* **Aim**:
Please pull out every line that includes the string "this".

───── Records to use ─────

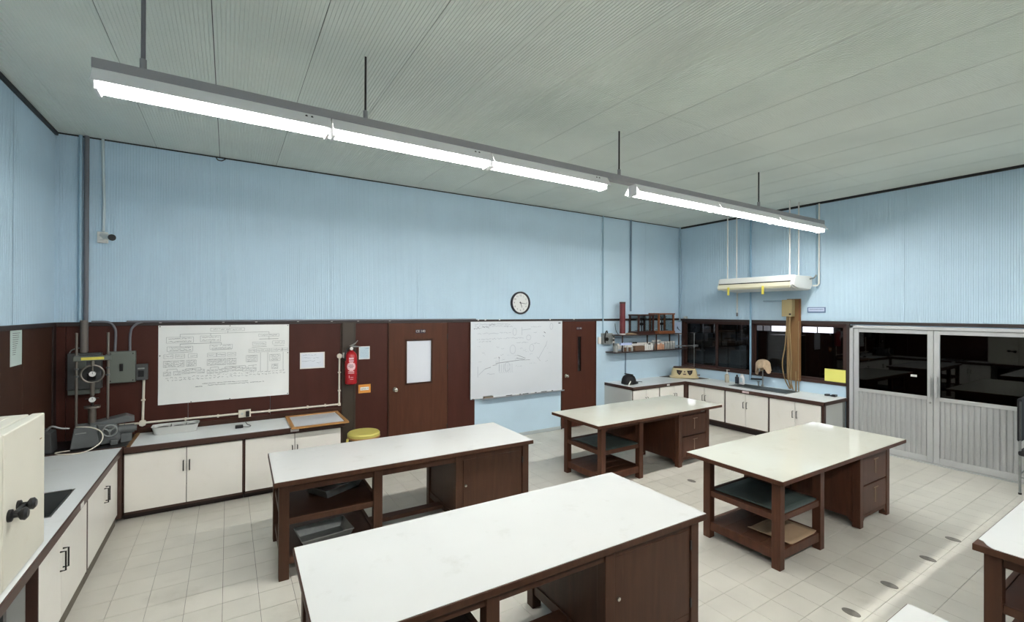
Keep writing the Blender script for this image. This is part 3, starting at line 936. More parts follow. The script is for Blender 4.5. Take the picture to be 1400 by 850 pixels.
def cab_x(label, y0, y1, ysplit, xf, xb, z0=0.11, z1=0.685, s=1, group='base cabinets', zw=0.76, hz=(0.43, 0.555), pl=0.08, pm='toe', sp=-0.012):
    """cabinet whose doors lie in the plane x = xf, facing s*X"""
    L = ((xf + xb) / 2, (y0 + y1) / 2, 0)
    t = thing('base_cabinet', label, 'cabinet', L, 0, group)
    MB().box(xf - s * 0.045, xb, y0 + 0.002, y0 + 0.02, z0 - 0.02, zw - 0.062).box(xf - s * 0.045, xb, y1 - 0.02, y1 - 0.002, z0 - 0.02, zw - 0.062)\
        .box(xf - s * 0.045, xb, y0 + 0.02, y1 - 0.02, z0 - 0.02, z0).build('carcass', 'cab_in', t, world=True)
    MB().box(xf - s * pl, xf - s * (pl + 0.02), y0, y1, 0, z0 - 0.018).build('plinth', pm, t, world=True)
    b = MB()
    b.box(xf - s * 0.045, xf + s * sp, y0, y0 + 0.013, z0 - 0.02, zw - 0.06).box(xf - s * 0.045, xf + s * sp, y1 - 0.013, y1, z0 - 0.02, zw - 0.06)
    b.box(xf - s * 0.045, xf - s * 0.012, y0, y1, z0 - 0.03, z0).box(xf - s * 0.045, xf - s * 0.012, y0, y1, z1 - 0.004, zw - 0.06)
    b.build('face_frame', 'edge', t, world=True)
    for k, (a, c) in enumerate(((y0 + 0.014, ysplit - 0.003), (ysplit + 0.003, y1 - 0.014))):
        d_ = MB().box(xf - s * 0.012, xf + s * 0.006, a, c, z0, z1).build('door', 'cab', t, world=True, bevel=0.002)
        hy = ysplit - 0.03 if k == 0 else ysplit + 0.03
        if s == 1:
            handle_x(d_, xf + 0.006, hy, hz[0], hz[1], L)
        else:
            MB().tube([(xf - 0.006, hy, hz[0]), (xf - 0.034, hy, hz[0]), (xf - 0.034, hy, hz[1]), (xf - 0.006, hy, hz[1])], 0.0055, 6)\
                .xf(Matrix.Translation((-L[0], -L[1], 0))).build('handle', 'dark_metal', d_)
    return t
def cab_y(label, x0, x1, xsplit, yf, yb, z0=0.095, z1=0.68, group='base cabinets', zw=0.76, hz=(0.44, 0.545)):
    L = ((x0 + x1) / 2, (yf + yb) / 2, 0)
    t = thing('base_cabinet', label, 'cabinet', L, 0, group)
    MB().box(x0 + 0.002, x0 + 0.02, yf + 0.045, yb, z0 - 0.02, zw - 0.062).box(x1 - 0.02, x1 - 0.002, yf + 0.045, yb, z0 - 0.02, zw - 0.062)\
        .box(x0 + 0.02, x1 - 0.02, yf + 0.045, yb, z0 - 0.02, z0).build('carcass', 'cab_in', t, world=True)
    MB().box(x0, x1, yf + 0.08, yf + 0.10, 0, z0 - 0.018).build('plinth', 'toe', t, world=True)
    b = MB()
    b.box(x0, x0 + 0.016, yf + 0.012, yf + 0.045, z0 - 0.02, zw - 0.06).box(x1 - 0.016, x1, yf + 0.012, yf + 0.045, z0 - 0.02, zw - 0.06)
    b.box(x0, x1, yf + 0.012, yf + 0.045, z0 - 0.03, z0).box(x0, x1, yf + 0.012, yf + 0.045, z1 - 0.004, zw - 0.06)
    b.build('face_frame', 'edge', t, world=True)
    for k, (a, c) in enumerate(((x0 + 0.014, xsplit - 0.003), (xsplit + 0.003, x1 - 0.014))):
        d_ = MB().box(a, c, yf - 0.006, yf + 0.012, z0, z1).build('door', 'cab', t, world=True, bevel=0.002)
        hx = xsplit - 0.027 if k == 0 else xsplit + 0.027
        handle_y(d_, hx, yf - 0.006, hz[0], hz[1], L)
    return t

XF = -0.935     # door plane of the left counter
cab_x('white two-door base cabinet beside the knee hole, under the left sink', 3.69, 4.775, 4.13, XF, XL + 0.02, pl=0.012, pm=mat('dusty_plinth', (104, 96, 84), 0.7), sp=0.006)
cab_x('white two-door base cabinet of the left counter, nearest the inner corner', 4.785, 5.93, 5.385, XF, XL + 0.02, pl=0.012, pm=MATS['dusty_plinth'], sp=0.006)
YFc = 5.985
cab_y('wide white two-door cabinet below the wall chart, next to the inner corner', -0.90, 0.155, -0.372, YFc, YB - 0.02)
cab_y('white two-door cabinet below the pinned note, next to the yellow stool', 0.158, 1.215, 0.68, YFc, YB - 0.02)
struct_post = tag(MB().box(-0.962, -0.903, 5.935, YFc + 0.02, 0.06, ZW - 0.061).build('corner_post', 'edge'), 'dark brown post in the inner corner of the left counters', 'post')

# end support of the counter, by the knee hole
t = thing('counter_leg_frame', 'grey steel leg frame in the dark knee hole at the lower left', 'frame', (-1.25, 3.2, 0))
MB().box(-0.99, -0.95, 3.28, 3.32, 0, 0.70).box(-1.50, -1.46, 3.28, 3.32, 0, 0.70).box(-0.99, -0.95, 2.50, 2.54, 0, 0.70).box(-1.50, -1.46, 2.50, 2.54, 0, 0.70)\
    .build('legs', 'grey_box_dark', t, world=True)
MB().box(-0.99, -0.95, 2.50, 3.60, 0.64, 0.70).box(-1.50, -1.46, 2.50, 3.60, 0.64, 0.70).build('rails', 'grey_box_dark', t, world=True)
MB().box(-1.0, -0.98, 2.3, 3.35, 0.05, 0.62).build('grey_panel', 'grey_box', t, world=True)
# worktop of the left counter with a sink cut out
SX0, SX1, SY0, SY1 = -1.42, -1.012, 4.22, 4.765
t = thing('worktop', 'pale worktop with brown edging and a sink, along the left wall', 'worktop', (-1.24, 4.2, ZW - 0.06))
b = MB().box(XL + 0.018, -0.905, 2.2, SY0, ZW - 0.012, ZW).box(XL + 0.018, -0.905, SY1, 5.975, ZW - 0.012, ZW)
b.box(XL + 0.018, SX0, SY0, SY1, ZW - 0.012, ZW).box(SX1, -0.905, SY0, SY1, ZW - 0.012, ZW)
b.build('surface', 'ctop', t, world=True)
MB().box(-0.925, -0.895, 2.2, 5.96, ZW - 0.058, ZW - 0.002).build('edging', 'edge', t, world=True, bevel=0.004)
bs = MB().add([(SX0, SY0, ZW), (SX1, SY0, ZW), (SX1, SY1, ZW), (SX0, SY1, ZW), (SX0 + .03, SY0 + .03, ZW - .15), (SX1 - .03, SY0 + .03, ZW - .15),
               (SX1 - .03, SY1 - .03, ZW - .15), (SX0 + .03, SY1 - .03, ZW - .15)],
              [(4, 5, 6, 7), (0, 1, 5, 4), (1, 2, 6, 5), (2, 3, 7, 6), (3, 0, 4, 7)])
# flip so that the inside faces up
sk = bs.build('sink_bowl', 'sink', t, world=True)
so = sk.modifiers.new('thick', 'SOLIDIFY'); so.thickness = 0.003
MB().box(SX0 - .014, SX1 + .014, SY0 - .014, SY0, ZW, ZW + .003).box(SX0 - .014, SX1 + .014, SY1, SY1 + .014, ZW, ZW + .003)\
    .box(SX0 - .014, SX0, SY0, SY1, ZW, ZW + .003).box(SX1, SX1 + .014, SY0, SY1, ZW, ZW + .003).build('sink_rim', 'steel', t, world=True)
MB().box(-0.897, -0.893, 4.42, 4.50, ZW - 0.05, ZW - 0.015).build('label_sticker', 'white', t, world=True)
# black corner base for the machine, framed in wood
t = thing('machine_base', 'black corner base with brown wooden border, under the testing machine', 'base', (-1.2, 6.28, ZW - 0.06))
MB().box(XL + 0.032, -0.87, 6.0, YB - 0.035, ZW - 0.06, ZW).build('black_plate', 'black', t, world=True)
MB().box(XL + 0.032, -0.885, 5.977, 6.0, ZW - 0.06, ZW + 0.006).build('front_border', 'edge', t, world=True, bevel=0.002)
MB().box(-0.87, -0.838, 5.99, YB - 0.035, ZW - 0.06, ZW + 0.007).build('side_border', 'tan', t, world=True, bevel=0.002)
t = thing('worktop', 'pale worktop with brown edging below the wall chart', 'worktop', (0.2, 6.28, ZW - 0.06))
MB().box(-0.836, 1.235, 5.965, YB - 0.035, ZW - 0.012, ZW).build('surface', 'ctop', t, world=True)
MB().box(-0.885, 1.245, 5.945, 5.965, ZW - 0.058, ZW - 0.001).box(1.235, 1.25, 5.945, YB - 0.04, ZW - 0.058, ZW - 0.001).build('edging', 'edge', t, world=True, bevel=0.004)
MB().box(-0.836, 1.235, 5.966, 5.99, ZW - 0.058, ZW - 0.013).build('support_rail', 'edge', t, world=True)

# ---- the big cream oven cabinet at the left edge
t = thing('drying_oven', 'cream steel oven cabinet with black knob handles, standing on the left counter', 'oven', (-1.25, 3.1, ZW))
MB().box(-1.53, -0.985, 2.45, 3.75, ZW + 0.001, 1.534).build('body', 'oven', t, world=True, bevel=0.006)
MB().box(-0.985, -0.975, 2.46, 3.72, ZW + 0.02, 1.51).build('door_seal', 'grey_box', t, world=True)
for y0, y1, hy in ((3.172, 3.755, 3.36), (2.45, 3.166, 3.06)):
    d_ = MB().box(-0.975, -0.92, y0, y1, ZW + 0.012, 1.535).build('door', 'oven', t, world=True, bevel=0.006)
    off = Matrix.Translation((1.25, -3.1, -ZW))
    if hy > 3.2:
        m4 = Matrix.Translation((-0.92, 3.235, 1.12)) @ Matrix.Rotation(R(90), 4, 'Y')
        MB().lathe([(0.03, 0), (0.03, 0.012), (0.014, 0.018), (0.014, 0.035), (0.028, 0.045), (0.032, 0.06), (0.02, 0.07)], n=20).xf(off @ m4).build('knob', 'black', d_, smooth=True)
        m4 = Matrix.Translation((-0.92, 3.35, 1.13)) @ Matrix.Rotation(R(90), 4, 'Y')
        MB().lathe([(0.026, 0), (0.026, 0.012), (0.013, 0.018), (0.013, 0.035), (0.028, 0.045), (0.03, 0.06), (0.018, 0.07)], n=20).xf(off @ m4).build('knob', 'black', d_, smooth=True)
        MB().box(-0.905, -0.885, 3.235, 3.35, 1.112, 1.138).xf(off).build('latch_bar', 'black', d_, bevel=0.005)
        MB().box(-0.9195, -0.918, 3.67, 3.70, 1.395, 1.40).xf(off).build('scratch', 'card', d_)
MB().box(-1.5, -1.05, 2.6, 3.7, 1.534, 1.538).build('top_plate', 'oven', t, world=True)

# ---- compression testing machine
t = thing('testing_machine', 'grey compression testing machine with proving ring and handwheel, in the left corner', 'machine', (-1.18, 6.27, ZW + 0.001), R(8))
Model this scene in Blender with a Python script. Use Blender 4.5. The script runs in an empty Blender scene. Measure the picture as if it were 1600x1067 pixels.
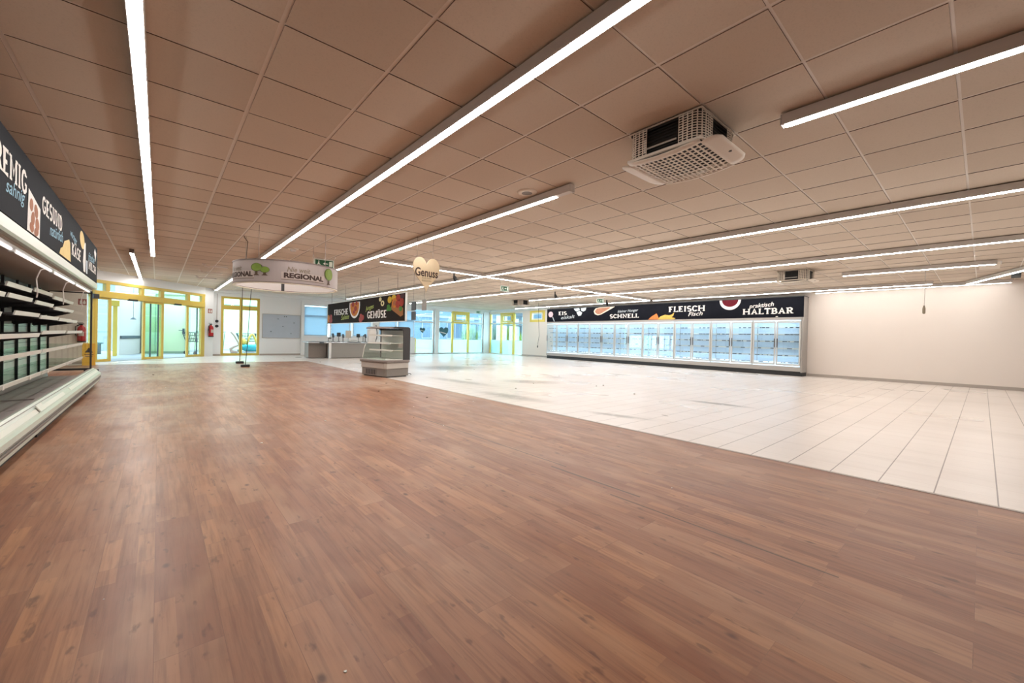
import bpy, bmesh, math, random
from mathutils import Vector, Matrix
random.seed(7)
PI = math.pi
sc = bpy.context.scene
C = sc.collection

# ------------------------------------------------------------------ camera
cam_d = bpy.data.cameras.new('camera'); cam = bpy.data.objects.new('camera', cam_d); C.objects.link(cam)
cam_d.sensor_fit = 'HORIZONTAL'; cam_d.sensor_width = 36.0; cam_d.lens = 14.3535
cam_d.clip_start = 0.05; cam_d.clip_end = 300
def cam_axes(yaw, pitch, roll):
    cy, sy, cp, sp, cr, sr = math.cos(yaw), math.sin(yaw), math.cos(pitch), math.sin(pitch), math.cos(roll), math.sin(roll)
    f = Vector((sy*cp, cy*cp, sp)); r = Vector((cy, -sy, 0)); u = r.cross(f)
    return cr*r + sr*u, -sr*r + cr*u, f
r_, u_, f_ = cam_axes(0.71400442, -0.00890953, 0.02291361)
cam.matrix_world = Matrix(((r_.x, u_.x, -f_.x, 0), (r_.y, u_.y, -f_.y, 0), (r_.z, u_.z, -f_.z, 1.04), (0, 0, 0, 1)))
sc.camera = cam
# ------------------------------------------------------------------ world, view
SKY = 7.5
LED = 32.5
w = bpy.data.worlds.new('sky'); sc.world = w; w.use_nodes = True
w.node_tree.nodes['Background'].inputs[0].default_value = (0.52, 0.81, 1.0, 1)
w.node_tree.nodes['Background'].inputs[1].default_value = SKY
vs = sc.view_settings
vs.view_transform = 'Standard'; vs.look = 'None'; vs.exposure = 0.33; vs.gamma = 1.0; vs.use_curve_mapping = False

# ------------------------------------------------------------------ materials
def lin(r, g, b):
    f = lambda c: (c/255/12.92) if c/255 <= 0.04045 else ((c/255+0.055)/1.055)**2.4
    return (f(r), f(g), f(b), 1)
def mat(name, col, rough=0.6, metal=0.0, emit=None, es=1.0, spec=0.5, noise=0.0, nscale=6.0):
    m = bpy.data.materials.new(name); m.use_nodes = True
    nt = m.node_tree; b = nt.nodes['Principled BSDF']
    b.inputs['Base Color'].default_value = col if len(col) == 4 else (*col, 1)
    b.inputs['Roughness'].default_value = rough; b.inputs['Metallic'].default_value = metal
    b.inputs['Specular IOR Level'].default_value = spec
    if emit:
        b.inputs['Emission Color'].default_value = (*emit, 1); b.inputs['Emission Strength'].default_value = es
    if noise:
        tc = nt.nodes.new('ShaderNodeTexCoord'); n = nt.nodes.new('ShaderNodeTexNoise')
        n.inputs['Scale'].default_value = nscale; n.inputs['Detail'].default_value = 4
        nt.links.new(tc.outputs['Object'], n.inputs['Vector'])
        mx = nt.nodes.new('ShaderNodeMix'); mx.data_type = 'RGBA'
        c = b.inputs['Base Color'].default_value
        mx.inputs[6].default_value = (c[0]*(1-noise), c[1]*(1-noise), c[2]*(1-noise), 1)
        mx.inputs[7].default_value = (min(1, c[0]*(1+noise)), min(1, c[1]*(1+noise)), min(1, c[2]*(1+noise)), 1)
        nt.links.new(n.outputs['Fac'], mx.inputs[0]); nt.links.new(mx.outputs[2], b.inputs['Base Color'])
    return m
def glass_mat(name, tint=(0.95, 1, 0.98), refl=0.09, rough=0.02):
    m = bpy.data.materials.new(name); m.use_nodes = True; nt = m.node_tree
    nt.nodes.remove(nt.nodes['Principled BSDF'])
    t = nt.nodes.new('ShaderNodeBsdfTransparent'); t.inputs[0].default_value = (*tint, 1)
    g = nt.nodes.new('ShaderNodeBsdfGlossy'); g.inputs['Roughness'].default_value = rough
    fr = nt.nodes.new('ShaderNodeLayerWeight'); fr.inputs[0].default_value = 0.25
    mp = nt.nodes.new('ShaderNodeMapRange'); mp.inputs[3].default_value = refl*0.6; mp.inputs[4].default_value = min(1, refl*4)
    mx = nt.nodes.new('ShaderNodeMixShader')
    nt.links.new(fr.outputs['Fresnel'], mp.inputs[0]); nt.links.new(mp.outputs[0], mx.inputs[0])
    nt.links.new(t.outputs[0], mx.inputs[1]); nt.links.new(g.outputs[0], mx.inputs[2])
    nt.links.new(mx.outputs[0], nt.nodes['Material Output'].inputs[0])
    return m
def film_mat(name, col, dif=0.4):
    m = bpy.data.materials.new(name); m.use_nodes = True; nt = m.node_tree
    nt.nodes.remove(nt.nodes['Principled BSDF'])
    d = nt.nodes.new('ShaderNodeBsdfDiffuse'); d.inputs[0].default_value = (*col, 1)
    t = nt.nodes.new('ShaderNodeBsdfTranslucent'); t.inputs[0].default_value = (*col, 1)
    mx = nt.nodes.new('ShaderNodeMixShader'); mx.inputs[0].default_value = 1-dif
    nt.links.new(d.outputs[0], mx.inputs[1]); nt.links.new(t.outputs[0], mx.inputs[2])
    nt.links.new(mx.outputs[0], nt.nodes['Material Output'].inputs[0])
    return m
class NT:
    """small helper for node maths"""
    def __init__(s, m): s.nt = m.node_tree
    def n(s, t, **k):
        x = s.nt.nodes.new(t)
        for a, v in k.items(): setattr(x, a, v)
        return x
    def l(s, a, b): s.nt.links.new(a, b)
    def math(s, op, a, b=None, c=None):
        x = s.n('ShaderNodeMath', operation=op)
        for i, v in enumerate((a, b, c)):
            if v is None: continue
            if hasattr(v, 'links'): s.l(v, x.inputs[i])
            else: x.inputs[i].default_value = v
        return x.outputs[0]
    def mix(s, f, a, b, blend='MIX'):
        x = s.n('ShaderNodeMix', data_type='RGBA', blend_type=blend)
        for i, v in ((0, f), (6, a), (7, b)):
            if hasattr(v, 'links'): s.l(v, x.inputs[i])
            elif i == 0: x.inputs[0].default_value = v
            else: x.inputs[i].default_value = (*v[:3], 1)
        return x.outputs[2]
    def noise(s, vec, scale, detail=4, rough=0.5):
        x = s.n('ShaderNodeTexNoise'); x.inputs['Scale'].default_value = scale; x.inputs['Detail'].default_value = detail
        x.inputs['Roughness'].default_value = rough; s.l(vec, x.inputs['Vector']); return x.outputs['Fac']
    def mapping(s, vec, scale=(1, 1, 1), loc=(0, 0, 0), rot=(0, 0, 0)):
        x = s.n('ShaderNodeMapping'); x.inputs['Scale'].default_value = scale; x.inputs['Location'].default_value = loc
        x.inputs['Rotation'].default_value = rot; s.l(vec, x.inputs['Vector']); return x.outputs[0]
    def ramp(s, f, a, b):
        x = s.n('ShaderNodeMapRange', interpolation_type='SMOOTHSTEP'); s.l(f, x.inputs[0])
        x.inputs[1].default_value = a; x.inputs[2].default_value = b; return x.outputs[0]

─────

* **Right answer**:
Keep writing the Blender script for this image. This is part 3, starting at line 936. More parts follow. The script is for Blender 4.5. Take the picture to be 1400 by 850 pixels.
Model this scene in Blender with a Python script. Use Blender 4.5. The script runs in an empty Blender scene. Measure the picture as if it were 1600x1067 pixels.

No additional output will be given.